- Aim of the task: Reproduce all of the data exactly, with no line skipped.

* begin *

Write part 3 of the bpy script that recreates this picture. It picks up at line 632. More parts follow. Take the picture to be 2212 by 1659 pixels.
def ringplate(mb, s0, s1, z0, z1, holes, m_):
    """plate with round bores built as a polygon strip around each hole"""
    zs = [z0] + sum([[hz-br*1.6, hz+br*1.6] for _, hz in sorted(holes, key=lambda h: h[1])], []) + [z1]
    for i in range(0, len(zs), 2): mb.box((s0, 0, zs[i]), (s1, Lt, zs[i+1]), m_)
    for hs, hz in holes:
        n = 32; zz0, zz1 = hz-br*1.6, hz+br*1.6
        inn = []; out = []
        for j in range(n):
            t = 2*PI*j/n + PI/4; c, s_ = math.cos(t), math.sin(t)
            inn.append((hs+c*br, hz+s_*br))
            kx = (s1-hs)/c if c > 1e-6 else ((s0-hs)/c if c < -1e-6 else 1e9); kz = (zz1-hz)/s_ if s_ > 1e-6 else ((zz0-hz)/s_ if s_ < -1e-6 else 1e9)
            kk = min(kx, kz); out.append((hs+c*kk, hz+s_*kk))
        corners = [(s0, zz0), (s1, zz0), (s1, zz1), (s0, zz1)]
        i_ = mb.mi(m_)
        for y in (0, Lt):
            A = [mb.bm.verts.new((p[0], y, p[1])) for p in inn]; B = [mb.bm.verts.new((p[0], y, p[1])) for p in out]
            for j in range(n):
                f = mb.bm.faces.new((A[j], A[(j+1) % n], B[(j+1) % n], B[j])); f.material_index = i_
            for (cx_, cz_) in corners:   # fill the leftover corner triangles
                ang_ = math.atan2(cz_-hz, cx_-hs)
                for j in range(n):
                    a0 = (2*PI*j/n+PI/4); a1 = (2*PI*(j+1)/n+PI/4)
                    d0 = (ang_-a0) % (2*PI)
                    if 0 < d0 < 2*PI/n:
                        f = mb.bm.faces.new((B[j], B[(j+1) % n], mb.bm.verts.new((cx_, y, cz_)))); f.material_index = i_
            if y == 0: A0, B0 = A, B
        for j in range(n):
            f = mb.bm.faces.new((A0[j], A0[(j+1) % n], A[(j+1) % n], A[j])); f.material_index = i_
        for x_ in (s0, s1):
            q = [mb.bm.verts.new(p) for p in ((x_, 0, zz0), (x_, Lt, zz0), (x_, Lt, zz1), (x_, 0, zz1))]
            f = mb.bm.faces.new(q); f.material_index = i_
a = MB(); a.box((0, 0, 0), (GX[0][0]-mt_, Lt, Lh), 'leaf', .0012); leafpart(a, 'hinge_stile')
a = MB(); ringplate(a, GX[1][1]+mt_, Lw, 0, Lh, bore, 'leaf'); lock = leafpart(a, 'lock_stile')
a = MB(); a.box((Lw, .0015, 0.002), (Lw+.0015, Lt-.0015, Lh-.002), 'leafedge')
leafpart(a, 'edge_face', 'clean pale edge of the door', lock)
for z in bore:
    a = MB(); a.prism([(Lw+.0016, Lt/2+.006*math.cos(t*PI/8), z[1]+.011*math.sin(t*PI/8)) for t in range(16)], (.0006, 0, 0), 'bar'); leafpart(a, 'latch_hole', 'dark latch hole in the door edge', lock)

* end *

- Answer for this exercise:
Write part 3 of the bpy script that recreates this picture. It picks up at line 632. More parts follow. Take the picture to be 2212 by 1659 pixels.
def ringplate(mb, s0, s1, z0, z1, holes, m_):
    """plate with round bores built as a polygon strip around each hole"""
    zs = [z0] + sum([[hz-br*1.6, hz+br*1.6] for _, hz in sorted(holes, key=lambda h: h[1])], []) + [z1]
    for i in range(0, len(zs), 2): mb.box((s0, 0, zs[i]), (s1, Lt, zs[i+1]), m_)
    for hs, hz in holes:
        n = 32; zz0, zz1 = hz-br*1.6, hz+br*1.6
        inn = []; out = []
        for j in range(n):
            t = 2*PI*j/n + PI/4; c, s_ = math.cos(t), math.sin(t)
            inn.append((hs+c*br, hz+s_*br))
            kx = (s1-hs)/c if c > 1e-6 else ((s0-hs)/c if c < -1e-6 else 1e9); kz = (zz1-hz)/s_ if s_ > 1e-6 else ((zz0-hz)/s_ if s_ < -1e-6 else 1e9)
            kk = min(kx, kz); out.append((hs+c*kk, hz+s_*kk))
        corners = [(s0, zz0), (s1, zz0), (s1, zz1), (s0, zz1)]
        i_ = mb.mi(m_)
        for y in (0, Lt):
            A = [mb.bm.verts.new((p[0], y, p[1])) for p in inn]; B = [mb.bm.verts.new((p[0], y, p[1])) for p in out]
            for j in range(n):
                f = mb.bm.faces.new((A[j], A[(j+1) % n], B[(j+1) % n], B[j])); f.material_index = i_
            for (cx_, cz_) in corners:   # fill the leftover corner triangles
                ang_ = math.atan2(cz_-hz, cx_-hs)
                for j in range(n):
                    a0 = (2*PI*j/n+PI/4); a1 = (2*PI*(j+1)/n+PI/4)
                    d0 = (ang_-a0) % (2*PI)
                    if 0 < d0 < 2*PI/n:
                        f = mb.bm.faces.new((B[j], B[(j+1) % n], mb.bm.verts.new((cx_, y, cz_)))); f.material_index = i_
            if y == 0: A0, B0 = A, B
        for j in range(n):
            f = mb.bm.faces.new((A0[j], A0[(j+1) % n], A[(j+1) % n], A[j])); f.material_index = i_
        for x_ in (s0, s1):
            q = [mb.bm.verts.new(p) for p in ((x_, 0, zz0), (x_, Lt, zz0), (x_, Lt, zz1), (x_, 0, zz1))]
            f = mb.bm.faces.new(q); f.material_index = i_
a = MB(); a.box((0, 0, 0), (GX[0][0]-mt_, Lt, Lh), 'leaf', .0012); leafpart(a, 'hinge_stile')
a = MB(); ringplate(a, GX[1][1]+mt_, Lw, 0, Lh, bore, 'leaf'); lock = leafpart(a, 'lock_stile')
a = MB(); a.box((Lw, .0015, 0.002), (Lw+.0015, Lt-.0015, Lh-.002), 'leafedge')
leafpart(a, 'edge_face', 'clean pale edge of the door', lock)
for z in bore:
    a = MB(); a.prism([(Lw+.0016, Lt/2+.006*math.cos(t*PI/8), z[1]+.011*math.sin(t*PI/8)) for t in range(16)], (.0006, 0, 0), 'bar'); leafpart(a, 'latch_hole', 'dark latch hole in the door edge', lock)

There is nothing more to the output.